## START INPUT MATERIAL

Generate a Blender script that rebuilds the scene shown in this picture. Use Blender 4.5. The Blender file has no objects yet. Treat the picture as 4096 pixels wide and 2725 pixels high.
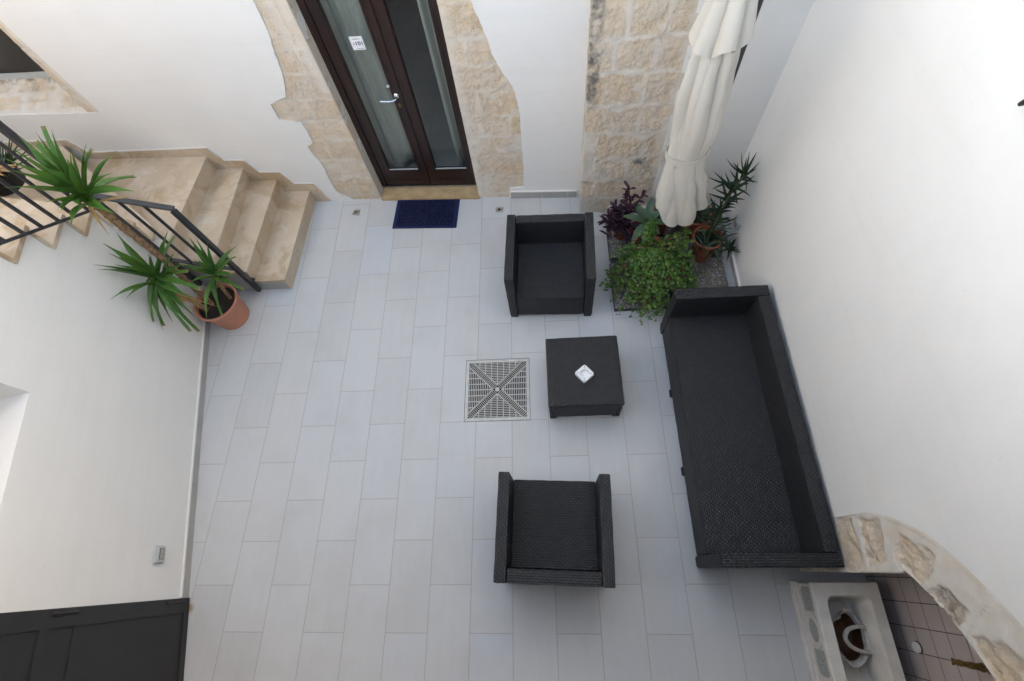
import bpy, bmesh, math, random
from math import sin, cos, pi, radians, atan2, sqrt
from mathutils import Vector, Matrix, noise
from mathutils.geometry import tessellate_polygon

scene = bpy.context.scene
# ------------------------------------------------------------------ camera
cam_data = bpy.data.cameras.new("camera")
cam_data.sensor_width = 36.0
cam_data.lens = 16.8148
cam_data.clip_start = 0.05
cam_data.clip_end = 400.0
cam = bpy.data.objects.new("camera", cam_data)
scene.collection.objects.link(cam)
RM = Matrix(((0.99601466, -0.00462043, -0.08906992),
             (-0.04235797, -0.90335223, -0.42680271),
             (-0.07848949, 0.42887458, -0.89994777)))     # rows: right, down, forward
CM = Matrix((RM[0], -RM[1], -RM[2])).transposed().to_4x4()
CM.translation = Vector((2.73541808, -0.49116804, 3.81256215))
cam.matrix_world = CM
scene.camera = cam

# ------------------------------------------------------------------ world, sun, exposure
SUN_EL, SUN_AZ = radians(31), radians(30)        # azimuth from +Y towards +X
world = bpy.data.worlds.new("World")
scene.world = world
world.use_nodes = True
wn = world.node_tree.nodes
bg = wn["Background"]
sky = wn.new("ShaderNodeTexSky")
sky.sky_type = 'NISHITA'
sky.sun_disc = False
sky.sun_elevation = SUN_EL
sky.sun_rotation = SUN_AZ
sky.air_density = 0.6
sky.dust_density = 1.5
sky.ozone_density = 0.0
sky_tint = wn.new("ShaderNodeMix"); sky_tint.data_type = 'RGBA'; sky_tint.blend_type = 'MULTIPLY'
sky_tint.inputs[0].default_value = 1.0
sky_tint.inputs[7].default_value = (1.135, 1.01, 0.80, 1.0)      # warm multiplier on the sky colour, balances its blue cast
world.node_tree.links.new(sky.outputs[0], sky_tint.inputs[6])
world.node_tree.links.new(sky_tint.outputs[2], bg.inputs[0])
bg.inputs[1].default_value = 0.07
sun_data = bpy.data.lights.new("sun", 'SUN')
sun_data.energy = 3.1
sun_data.angle = radians(0.6)
sun_data.color = (1.0, 0.95, 0.885)
sun = bpy.data.objects.new("sun", sun_data)
scene.collection.objects.link(sun)
sd = Vector((sin(SUN_AZ) * cos(SUN_EL), cos(SUN_AZ) * cos(SUN_EL), sin(SUN_EL)))
sun.rotation_euler = sd.to_track_quat('Z', 'Y').to_euler()
sun.location = (0, 0, 12)
scene.view_settings.view_transform = 'Standard'
scene.view_settings.look = 'None'
scene.view_settings.gamma = 1.0
scene.view_settings.exposure = 4.22

# ------------------------------------------------------------------ helpers
COL = scene.collection
WORLD = {}

def root(name, label, cat, loc=(0, 0, 0), rz=0.0, group=None, kind=None):
    o = bpy.data.objects.new(name, None)
    o.empty_display_size = 0.1
    COL.objects.link(o)
    o.location = loc
    o.rotation_euler = (0, 0, rz)
    WORLD[o.name] = Matrix.Translation(Vector(loc)) @ Matrix.Rotation(rz, 4, 'Z')
    tag(o, label, cat, group, kind)
    return o

def tag(o, label=None, cat=None, group=None, kind=None):
    if label: o["label"] = label
    if cat: o["category"] = cat
    if group: o["group"] = group
    if kind: o["kind"] = kind
    return o

def mesh_of(bm, name):
    me = bpy.data.meshes.new(name)
    bm.to_mesh(me)
    bm.free()
    return me

def link(name, me, mat, parent=None, local=False, smooth=35):
    if mat is not None:
        for m in (mat if isinstance(mat, (list, tuple)) else [mat]):
            me.materials.append(m)
    if smooth is not None and len(me.polygons):
        me.polygons.foreach_set("use_smooth", [True] * len(me.polygons))
        me.set_sharp_from_angle(angle=radians(smooth))
    if parent is not None and not local:
        me.transform(WORLD[parent.name].inverted())
    o = bpy.data.objects.new(name, me)
    COL.objects.link(o)
    if parent is not None:
        o.parent = parent
        WORLD[o.name] = WORLD[parent.name]
    else:
        WORLD[o.name] = Matrix.Identity(4)
    me.update()
    return o

def obj(name, bm, mat, parent=None, local=False, smooth=35):
    bmesh.ops.recalc_face_normals(bm, faces=bm.faces)
    return link(name, mesh_of(bm, name), mat, parent, local, smooth)

def uv_box(bm, swap=(False, False, False)):
    uv = bm.loops.layers.uv.verify()
    for f in bm.faces:
        n = f.normal
        a = max(range(3), key=lambda i: abs(n[i]))
        for l in f.loops:
            c = l.vert.co
            if a == 2: p = (c.x, c.y)
            elif a == 1: p = (c.x, c.z)
            else: p = (c.y, c.z)
            if swap[a]: p = (p[1], p[0])
            l[uv].uv = p

def rbox(bm, c, s, r=0.006, seg=2, M=None):
    """bevelled box added to bm: centre c, size s"""
    g = bmesh.ops.create_cube(bm, size=1.0)
    vs = g["verts"]
    for v in vs:
        v.co = Vector((v.co.x * s[0] + c[0], v.co.y * s[1] + c[1], v.co.z * s[2] + c[2]))
    if r > 0:
        es = list({e for v in vs for e in v.link_edges})
        rr = min(r, 0.45 * min(s))
        g2 = bmesh.ops.bevel(bm, geom=es, offset=rr, segments=seg, profile=0.6, affect='EDGES')
        vs = list({v for f in g2["faces"] for v in f.verts} | {v for v in vs if v.is_valid})
    if M is not None:
        for v in vs: v.co = M @ v.co
    return vs

def box_bm(c, s, r=0.006, seg=2, M=None):
    bm = bmesh.new(); rbox(bm, c, s, r, seg, M); return bm

def tube(bm, pts, rad, n=8, cap=True, jitter=None):
    pts = [Vector(p) for p in pts]
    if not isinstance(rad, (list, tuple)): rad = [rad] * len(pts)
    rings = []
    t0 = (pts[1] - pts[0]).normalized()
    ref = Vector((0, 0, 1)) if abs(t0.z) < 0.9 else Vector((1, 0, 0))
    nx = t0.cross(ref).normalized()
    for i, p in enumerate(pts):
        t = (pts[min(i + 1, len(pts) - 1)] - pts[max(i - 1, 0)]).normalized()
        nx = (nx - t * nx.dot(t)).normalized()
        ny = t.cross(nx)
        ring = []
        for k in range(n):
            a = 2 * pi * k / n
            rr = rad[i] * (1 + (jitter(i, k) if jitter else 0))
            ring.append(bm.verts.new(p + (nx * cos(a) + ny * sin(a)) * rr))
        rings.append(ring)
    for a, b in zip(rings, rings[1:]):
        for k in range(n):
            bm.faces.new((a[k], a[(k + 1) % n], b[(k + 1) % n], b[k]))
    if cap:
        bm.faces.new(list(reversed(rings[0]))); bm.faces.new(rings[-1])

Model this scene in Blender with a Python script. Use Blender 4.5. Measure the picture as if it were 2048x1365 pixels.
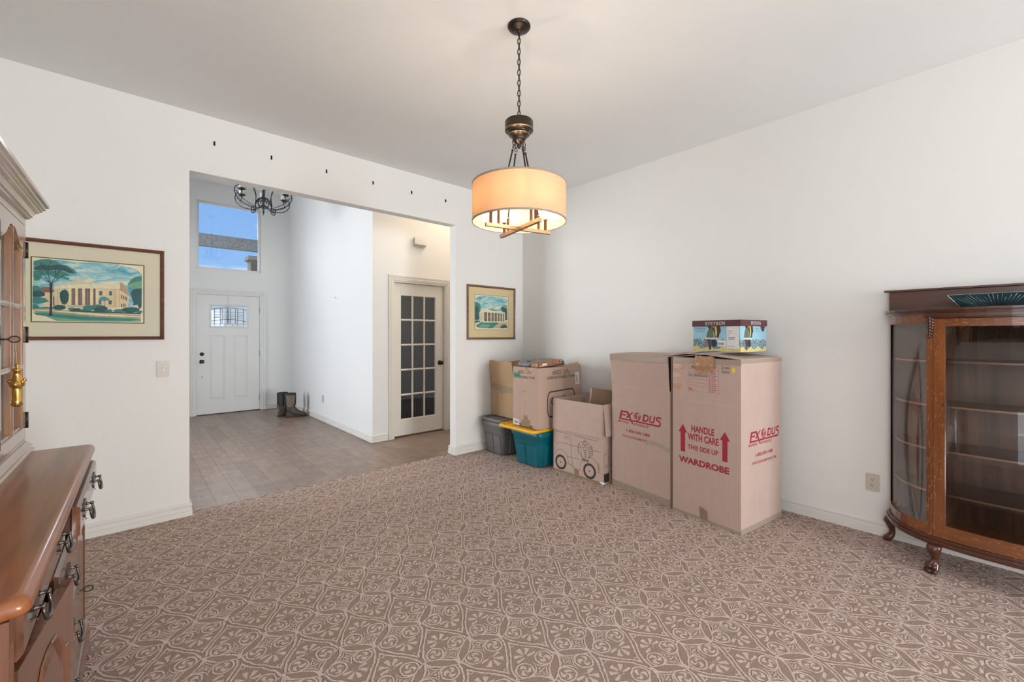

## END INPUT MATERIAL

(YOUR TASK): Restate, line by line and word for word, everything from the top of the material through the line that contains "from mathutils.geometry import". Leave pictures out.

(SOLUTION FOR THIS TASK):
Generate a Blender script that rebuilds the scene shown in this picture. Use Blender 4.5. The Blender file has no objects yet. Treat the picture as 4096 pixels wide and 2725 pixels high.
import bpy, bmesh, math, random
from math import sin, cos, pi, radians, atan2, sqrt
from mathutils import Vector, Matrix, noise
from mathutils.geometry import tessellate_polygon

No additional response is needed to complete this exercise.